Work instructions
Write out the material exactly, leaving every picture behind.

——————

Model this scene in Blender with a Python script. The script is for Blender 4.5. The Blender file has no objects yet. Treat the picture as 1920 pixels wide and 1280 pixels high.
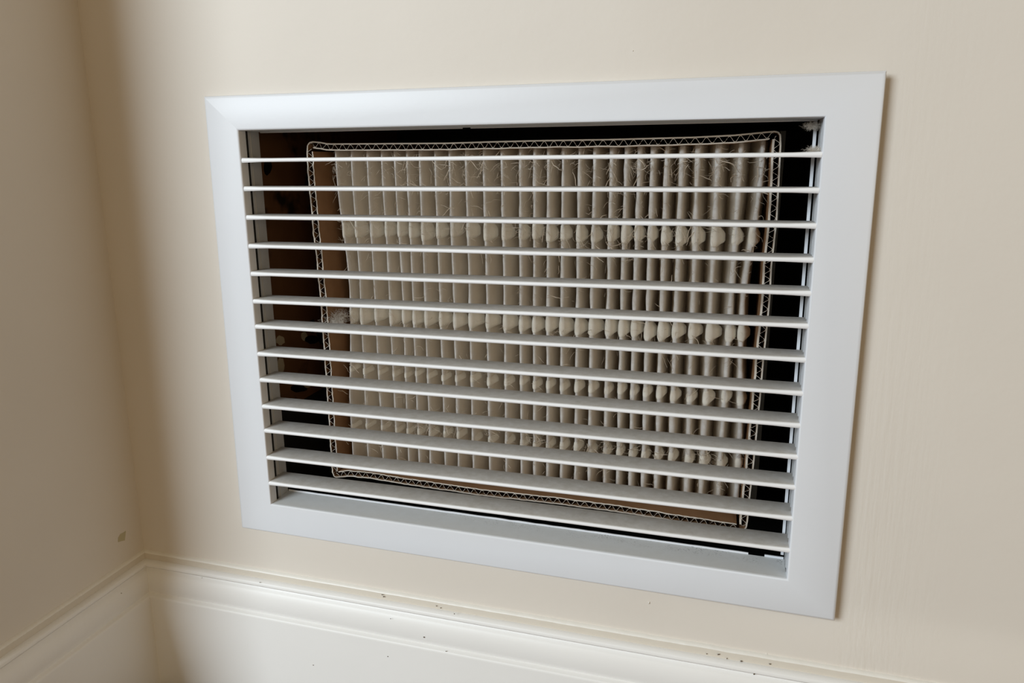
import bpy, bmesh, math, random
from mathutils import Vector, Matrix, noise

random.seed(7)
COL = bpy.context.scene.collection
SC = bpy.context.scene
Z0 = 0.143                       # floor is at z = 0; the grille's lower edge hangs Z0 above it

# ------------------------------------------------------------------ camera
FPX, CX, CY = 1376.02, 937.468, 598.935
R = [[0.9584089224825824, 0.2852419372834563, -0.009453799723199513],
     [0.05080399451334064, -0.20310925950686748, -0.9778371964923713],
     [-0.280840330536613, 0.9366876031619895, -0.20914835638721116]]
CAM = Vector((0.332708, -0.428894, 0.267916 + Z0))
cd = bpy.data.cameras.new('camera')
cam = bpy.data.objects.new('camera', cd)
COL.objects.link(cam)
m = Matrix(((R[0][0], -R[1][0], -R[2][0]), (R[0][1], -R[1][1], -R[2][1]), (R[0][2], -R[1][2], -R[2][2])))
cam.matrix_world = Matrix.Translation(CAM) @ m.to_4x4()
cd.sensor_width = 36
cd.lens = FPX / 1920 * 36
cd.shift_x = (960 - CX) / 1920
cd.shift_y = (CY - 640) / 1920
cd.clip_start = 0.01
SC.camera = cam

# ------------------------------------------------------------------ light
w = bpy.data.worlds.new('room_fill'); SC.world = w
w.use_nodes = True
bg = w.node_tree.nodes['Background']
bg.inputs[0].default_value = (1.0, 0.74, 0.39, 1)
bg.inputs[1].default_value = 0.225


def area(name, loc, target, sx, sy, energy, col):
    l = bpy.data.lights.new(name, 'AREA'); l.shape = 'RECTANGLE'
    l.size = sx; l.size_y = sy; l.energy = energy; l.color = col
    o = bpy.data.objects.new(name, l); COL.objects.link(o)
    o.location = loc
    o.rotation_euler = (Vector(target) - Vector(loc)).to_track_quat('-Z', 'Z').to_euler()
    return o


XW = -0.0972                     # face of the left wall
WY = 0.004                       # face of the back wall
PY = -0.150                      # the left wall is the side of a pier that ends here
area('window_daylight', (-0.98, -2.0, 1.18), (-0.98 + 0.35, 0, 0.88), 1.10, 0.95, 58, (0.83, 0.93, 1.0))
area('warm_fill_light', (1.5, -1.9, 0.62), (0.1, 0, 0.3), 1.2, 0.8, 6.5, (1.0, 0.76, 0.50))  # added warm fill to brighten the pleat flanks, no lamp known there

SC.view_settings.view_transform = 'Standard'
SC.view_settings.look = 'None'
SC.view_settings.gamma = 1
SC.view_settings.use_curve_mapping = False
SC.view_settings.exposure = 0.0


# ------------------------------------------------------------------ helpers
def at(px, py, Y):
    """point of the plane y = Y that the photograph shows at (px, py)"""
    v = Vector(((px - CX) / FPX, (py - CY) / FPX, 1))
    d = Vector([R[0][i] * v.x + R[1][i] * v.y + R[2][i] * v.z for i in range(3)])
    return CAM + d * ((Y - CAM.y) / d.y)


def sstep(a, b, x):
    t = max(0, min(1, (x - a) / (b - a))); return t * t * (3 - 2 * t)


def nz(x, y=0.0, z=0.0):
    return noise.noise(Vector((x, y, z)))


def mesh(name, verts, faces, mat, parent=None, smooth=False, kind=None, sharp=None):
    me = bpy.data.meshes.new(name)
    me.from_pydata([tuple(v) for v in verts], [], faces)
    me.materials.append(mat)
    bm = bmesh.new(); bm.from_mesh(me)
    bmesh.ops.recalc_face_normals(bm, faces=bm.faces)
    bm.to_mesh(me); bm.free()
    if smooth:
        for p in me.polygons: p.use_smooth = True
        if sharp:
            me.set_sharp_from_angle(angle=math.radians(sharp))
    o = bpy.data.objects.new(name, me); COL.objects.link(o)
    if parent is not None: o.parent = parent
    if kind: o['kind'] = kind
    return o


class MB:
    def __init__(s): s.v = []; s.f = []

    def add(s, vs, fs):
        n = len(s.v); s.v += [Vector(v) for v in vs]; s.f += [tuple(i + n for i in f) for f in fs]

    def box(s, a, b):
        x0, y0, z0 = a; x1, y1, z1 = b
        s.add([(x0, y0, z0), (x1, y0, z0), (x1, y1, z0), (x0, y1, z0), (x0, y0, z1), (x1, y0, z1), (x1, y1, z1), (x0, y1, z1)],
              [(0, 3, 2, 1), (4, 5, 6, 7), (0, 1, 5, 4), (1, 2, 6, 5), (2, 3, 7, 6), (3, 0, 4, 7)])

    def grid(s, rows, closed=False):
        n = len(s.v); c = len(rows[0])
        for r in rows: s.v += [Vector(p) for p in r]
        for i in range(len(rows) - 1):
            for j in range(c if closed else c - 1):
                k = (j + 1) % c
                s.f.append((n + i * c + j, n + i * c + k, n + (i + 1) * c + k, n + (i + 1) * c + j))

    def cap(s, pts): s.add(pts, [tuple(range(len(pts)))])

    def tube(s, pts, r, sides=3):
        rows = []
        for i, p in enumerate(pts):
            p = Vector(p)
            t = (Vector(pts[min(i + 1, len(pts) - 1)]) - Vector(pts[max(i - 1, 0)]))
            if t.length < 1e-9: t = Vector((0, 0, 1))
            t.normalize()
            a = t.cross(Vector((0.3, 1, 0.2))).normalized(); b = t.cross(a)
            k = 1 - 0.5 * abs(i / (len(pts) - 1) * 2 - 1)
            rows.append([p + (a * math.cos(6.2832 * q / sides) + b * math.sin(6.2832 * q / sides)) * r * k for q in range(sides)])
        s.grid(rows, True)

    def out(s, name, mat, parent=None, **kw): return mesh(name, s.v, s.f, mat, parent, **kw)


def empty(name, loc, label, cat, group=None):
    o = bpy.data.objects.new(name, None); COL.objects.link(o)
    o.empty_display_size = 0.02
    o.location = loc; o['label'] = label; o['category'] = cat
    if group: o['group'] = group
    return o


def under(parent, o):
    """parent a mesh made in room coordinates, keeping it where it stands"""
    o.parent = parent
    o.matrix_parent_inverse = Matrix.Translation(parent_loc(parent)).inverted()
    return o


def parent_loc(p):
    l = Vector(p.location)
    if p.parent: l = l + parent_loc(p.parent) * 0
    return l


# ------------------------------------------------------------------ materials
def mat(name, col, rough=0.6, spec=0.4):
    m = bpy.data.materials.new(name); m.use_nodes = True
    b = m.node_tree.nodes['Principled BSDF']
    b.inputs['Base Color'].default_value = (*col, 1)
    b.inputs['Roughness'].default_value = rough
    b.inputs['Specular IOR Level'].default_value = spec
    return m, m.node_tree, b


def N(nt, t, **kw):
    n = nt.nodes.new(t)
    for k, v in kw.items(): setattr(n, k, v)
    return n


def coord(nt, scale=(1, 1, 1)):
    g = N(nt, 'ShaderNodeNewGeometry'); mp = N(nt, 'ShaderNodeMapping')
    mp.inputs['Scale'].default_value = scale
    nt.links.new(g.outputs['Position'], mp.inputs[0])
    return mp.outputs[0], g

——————

Correct output
Model this scene in Blender with a Python script. The script is for Blender 4.5. The Blender file has no objects yet. Treat the picture as 1920 pixels wide and 1280 pixels high.
import bpy, bmesh, math, random
from mathutils import Vector, Matrix, noise

random.seed(7)
COL = bpy.context.scene.collection
SC = bpy.context.scene
Z0 = 0.143                       # floor is at z = 0; the grille's lower edge hangs Z0 above it

# ------------------------------------------------------------------ camera
FPX, CX, CY = 1376.02, 937.468, 598.935
R = [[0.9584089224825824, 0.2852419372834563, -0.009453799723199513],
     [0.05080399451334064, -0.20310925950686748, -0.9778371964923713],
     [-0.280840330536613, 0.9366876031619895, -0.20914835638721116]]
CAM = Vector((0.332708, -0.428894, 0.267916 + Z0))
cd = bpy.data.cameras.new('camera')
cam = bpy.data.objects.new('camera', cd)
COL.objects.link(cam)
m = Matrix(((R[0][0], -R[1][0], -R[2][0]), (R[0][1], -R[1][1], -R[2][1]), (R[0][2], -R[1][2], -R[2][2])))
cam.matrix_world = Matrix.Translation(CAM) @ m.to_4x4()
cd.sensor_width = 36
cd.lens = FPX / 1920 * 36
cd.shift_x = (960 - CX) / 1920
cd.shift_y = (CY - 640) / 1920
cd.clip_start = 0.01
SC.camera = cam

# ------------------------------------------------------------------ light
w = bpy.data.worlds.new('room_fill'); SC.world = w
w.use_nodes = True
bg = w.node_tree.nodes['Background']
bg.inputs[0].default_value = (1.0, 0.74, 0.39, 1)
bg.inputs[1].default_value = 0.225


def area(name, loc, target, sx, sy, energy, col):
    l = bpy.data.lights.new(name, 'AREA'); l.shape = 'RECTANGLE'
    l.size = sx; l.size_y = sy; l.energy = energy; l.color = col
    o = bpy.data.objects.new(name, l); COL.objects.link(o)
    o.location = loc
    o.rotation_euler = (Vector(target) - Vector(loc)).to_track_quat('-Z', 'Z').to_euler()
    return o


XW = -0.0972                     # face of the left wall
WY = 0.004                       # face of the back wall
PY = -0.150                      # the left wall is the side of a pier that ends here
area('window_daylight', (-0.98, -2.0, 1.18), (-0.98 + 0.35, 0, 0.88), 1.10, 0.95, 58, (0.83, 0.93, 1.0))
area('warm_fill_light', (1.5, -1.9, 0.62), (0.1, 0, 0.3), 1.2, 0.8, 6.5, (1.0, 0.76, 0.50))  # added warm fill to brighten the pleat flanks, no lamp known there

SC.view_settings.view_transform = 'Standard'
SC.view_settings.look = 'None'
SC.view_settings.gamma = 1
SC.view_settings.use_curve_mapping = False
SC.view_settings.exposure = 0.0


# ------------------------------------------------------------------ helpers
def at(px, py, Y):
    """point of the plane y = Y that the photograph shows at (px, py)"""
    v = Vector(((px - CX) / FPX, (py - CY) / FPX, 1))
    d = Vector([R[0][i] * v.x + R[1][i] * v.y + R[2][i] * v.z for i in range(3)])
    return CAM + d * ((Y - CAM.y) / d.y)


def sstep(a, b, x):
    t = max(0, min(1, (x - a) / (b - a))); return t * t * (3 - 2 * t)


def nz(x, y=0.0, z=0.0):
    return noise.noise(Vector((x, y, z)))


def mesh(name, verts, faces, mat, parent=None, smooth=False, kind=None, sharp=None):
    me = bpy.data.meshes.new(name)
    me.from_pydata([tuple(v) for v in verts], [], faces)
    me.materials.append(mat)
    bm = bmesh.new(); bm.from_mesh(me)
    bmesh.ops.recalc_face_normals(bm, faces=bm.faces)
    bm.to_mesh(me); bm.free()
    if smooth:
        for p in me.polygons: p.use_smooth = True
        if sharp:
            me.set_sharp_from_angle(angle=math.radians(sharp))
    o = bpy.data.objects.new(name, me); COL.objects.link(o)
    if parent is not None: o.parent = parent
    if kind: o['kind'] = kind
    return o


class MB:
    def __init__(s): s.v = []; s.f = []

    def add(s, vs, fs):
        n = len(s.v); s.v += [Vector(v) for v in vs]; s.f += [tuple(i + n for i in f) for f in fs]

    def box(s, a, b):
        x0, y0, z0 = a; x1, y1, z1 = b
        s.add([(x0, y0, z0), (x1, y0, z0), (x1, y1, z0), (x0, y1, z0), (x0, y0, z1), (x1, y0, z1), (x1, y1, z1), (x0, y1, z1)],
              [(0, 3, 2, 1), (4, 5, 6, 7), (0, 1, 5, 4), (1, 2, 6, 5), (2, 3, 7, 6), (3, 0, 4, 7)])

    def grid(s, rows, closed=False):
        n = len(s.v); c = len(rows[0])
        for r in rows: s.v += [Vector(p) for p in r]
        for i in range(len(rows) - 1):
            for j in range(c if closed else c - 1):
                k = (j + 1) % c
                s.f.append((n + i * c + j, n + i * c + k, n + (i + 1) * c + k, n + (i + 1) * c + j))

    def cap(s, pts): s.add(pts, [tuple(range(len(pts)))])

    def tube(s, pts, r, sides=3):
        rows = []
        for i, p in enumerate(pts):
            p = Vector(p)
            t = (Vector(pts[min(i + 1, len(pts) - 1)]) - Vector(pts[max(i - 1, 0)]))
            if t.length < 1e-9: t = Vector((0, 0, 1))
            t.normalize()
            a = t.cross(Vector((0.3, 1, 0.2))).normalized(); b = t.cross(a)
            k = 1 - 0.5 * abs(i / (len(pts) - 1) * 2 - 1)
            rows.append([p + (a * math.cos(6.2832 * q / sides) + b * math.sin(6.2832 * q / sides)) * r * k for q in range(sides)])
        s.grid(rows, True)

    def out(s, name, mat, parent=None, **kw): return mesh(name, s.v, s.f, mat, parent, **kw)


def empty(name, loc, label, cat, group=None):
    o = bpy.data.objects.new(name, None); COL.objects.link(o)
    o.empty_display_size = 0.02
    o.location = loc; o['label'] = label; o['category'] = cat
    if group: o['group'] = group
    return o


def under(parent, o):
    """parent a mesh made in room coordinates, keeping it where it stands"""
    o.parent = parent
    o.matrix_parent_inverse = Matrix.Translation(parent_loc(parent)).inverted()
    return o


def parent_loc(p):
    l = Vector(p.location)
    if p.parent: l = l + parent_loc(p.parent) * 0
    return l


# ------------------------------------------------------------------ materials
def mat(name, col, rough=0.6, spec=0.4):
    m = bpy.data.materials.new(name); m.use_nodes = True
    b = m.node_tree.nodes['Principled BSDF']
    b.inputs['Base Color'].default_value = (*col, 1)
    b.inputs['Roughness'].default_value = rough
    b.inputs['Specular IOR Level'].default_value = spec
    return m, m.node_tree, b


def N(nt, t, **kw):
    n = nt.nodes.new(t)
    for k, v in kw.items(): setattr(n, k, v)
    return n


def coord(nt, scale=(1, 1, 1)):
    g = N(nt, 'ShaderNodeNewGeometry'); mp = N(nt, 'ShaderNodeMapping')
    mp.inputs['Scale'].default_value = scale
    nt.links.new(g.outputs['Position'], mp.inputs[0])
    return mp.outputs[0], g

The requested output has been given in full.